Wael Ghonim: The face of Egypt’s revolution

The country’s best-known cyberactivist talks to Al Jazeera about the upcoming, historic presidential elections.

Wael Ghonim
Ghonim told a US news show: 'Our revolution is like Wikipedia, okay? Everyone is contributing content' [EPA]

If there was a face to the Egyptian protester at the start of last year’s revolution, it belonged to Wael Ghonim.

The administrator of the “We are all Khaled Saeed” Facebook page was one of the forces behind the online campaign that publicised and promoted the street protests and radical fervour that led to the toppling of Hosni Mubarak, Egypt’s former president. Khalid Saeed, in whose memory Ghonim’s group was set up, had been beaten to death while in police custody.

Ghonim speaks just after his release

Ghonim, a Google marketing manager, disappeared in Cairo on January 28, 2011. His employer, family and friends mounted a desperate campaign to learn what had happened to him, and it was several days before it was revealed that he had been taken into custody.

Released after 11 days, the 30-year-old continued his activism and later wrote Revolution 2.0 – detailing the harrowing experience of being kept blindfolded for the duration of his detainment and the exhilaration of being part of his country’s push for change after three decades of Mubarak rule.

As Egyptians prepare to head to the polls to elect their first president since Mubarak, the man dubbed the “spokesman for a revolution” and Egypt’s “Facebook hero” spoke to Al Jazeera’s D. Parvaz, sharing his thoughts on the bumpy road to democracy.

D. Parvaz: Are you concerned that Egypt has elected a parliament and will have a president before having a constitution that would define the powers of either?

Wael Ghonim: Despite the fact that I voted “No” [in the March 19 constitutional referendum], hoping to see a constitution before the elections, the majority agreed on the roadmap we are going through now.

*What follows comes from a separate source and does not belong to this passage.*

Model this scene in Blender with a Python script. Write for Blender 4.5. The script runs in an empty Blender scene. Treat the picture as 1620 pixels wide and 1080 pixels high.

Being concerned or not isn’t what will make a difference now. Our job is to closely monitor the integrity of the process and ensure that we elect a president that represents the will of the people, and that a constitution is drafted that sets the values of equality, democracy and freedom that we’ve aspired for.

DP: Egypt has experienced patches of violence and instability over the past year. Do you think that more of the same is in store for the upcoming months?

WG: I’m hoping not! The stability of the country will heavily rely on the outcome of the next few weeks.

DP: Do you think the way the country is going into this election – with all the back and forth of disqualifications and appeals – might jeopardise its legitimacy?

WG: Certainly, there are concerns over the recent decisions taken by the elections committee. Yet, overall, most Egyptians are still going to vote, which is a positive sign that those decisions didn’t break the process altogether. I personally think that, if the elections process goes smoothly during the election days with no clear evidence of fraud, most Egyptians will accept the results.

DP: An ongoing theme – both during the revolution and in the year following – has been accusations of rights violations against the country’s ruling military. As someone who was arrested, detained and kept blindfolded, how do you see these issues being resolved?

WG: This is going to be one of the toughest challenges facing the new president. The “police state” mentality isn’t something you can get rid of in a matter of days. Things haven’t got significantly better during the transitional period and many Egyptians, like me, are hoping to see some key decisions taken by the new leader of the country – in terms of restructuring the police force and enforcing practices that ensure the protecting of human rights and of freedom of expression.

DP: What is the role of activists – on-the-ground types, as well as those who operate via social media – in post-revolution, post-election Egypt?

WG: Activists are evangelists. We have two main jobs – one is to put enough pressure on the government and parliament to ensure that we rebuild our nation’s governing power on the basis of human rights, equality and social justice. The other job is to continue to communicate with as many Egyptians as we can, to ensure that their level of involvement is high enough to ensure that the government is listening to the voice of reason.

One of the most critical roles the newly elected leader will need to work on is that of uniting Egyptians. The nation won’t move forward with different parties and political movements wasting their time and effort deepening the gaps among them. It will move forward if we truly believe that we’ve got real work to do, for Egyptians – who have been suffering for years.

Having a bird’s-eye view on what is happening in the country, I’m very optimistic about our future. I’m a true believer that we are moving forward and making history, despite all the hurdles and challenges that we are facing. These challenges are expected, given that the country is recovering from over 30 years of dictatorship. I don’t have a crystal ball to see the future, but I believe that Egypt is never going back to the pre-January 25th era.